Voting on state initiatives usually has local political implications only, but the vote on what Californians call Prop 187 will have national impact. It bans education, health and employment benefits for illegal aliens.
Recently there has been prominent bi-partisan opposition to the initiative. Jack Kemp, who is pondering seeking the Republican presidential nomination, and William Bennett, a leading Republican idea man, came out against it. So did President Clinton and Attorney General Janet Reno. In the state, it is still a partisan issue. Democratic Sen. Dianne Feinstein is against it, and her opponent, Rep. Michael Huffington, is for it. She was an early odds-on favorite; now it is close. If she were to lose, politicians will take notice.
More significantly, Republican Gov. Pete Wilson has made support of Proposition 187 the centerpiece of his re-election bid. His opponent, Kathleen Brown, opposes it. In part because of this difference, Governor Wilson, once given up for dead in his recession-wracked state, now leads in polls.
Should he and Prop 187 win, he will become a potential presidential nominee, perhaps the immediate front-runner. His is the biggest state, in delegates and electoral votes. It is having an early primary in 1996. So the road to the White House leads through California this time. Governor Wilson is unlikely to be challenged on an issue he won on. Messrs. Kemp and Bennett are probably right when they say the proposition is unconstitutional and un-Republican, philosophically speaking, but politics is not only about legality and philosophy.
A law that could turn teachers and doctors into border guards and turn children out into the streets is wrong. But something has to be done about illegal immigration. The Urban Institute calculates that in California and six other states, prison, health and school costs for illegals is approximately $4 billion a year. If the federal government can't stop illegals from coming in, and if it won't subsidize states for that failure, no one should be surprised to see radical efforts endorsed by the grass roots. Proposition 187 may seem tame someday.

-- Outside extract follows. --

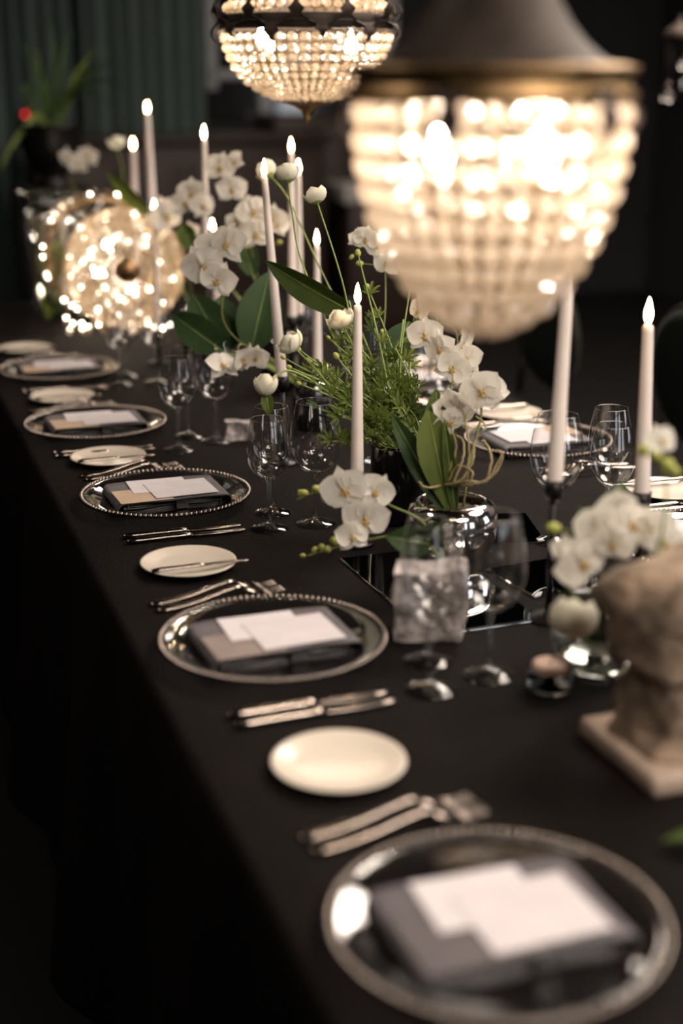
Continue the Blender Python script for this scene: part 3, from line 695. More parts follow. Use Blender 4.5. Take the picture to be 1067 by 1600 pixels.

The opponents of the measure do not do themselves or their cause a favor when they demagogue the issue. Mr. Kemp said Prop 187 was a case of his party's "turning its back on people of color." But according to one recent poll, almost half the Latinos and a majority of blacks and Asians in California support the proposition. They, as a California scholar, put it, are "most directly threatened by the pool of illegal labor [which] depresses the wages of legal immigrants and the working poor."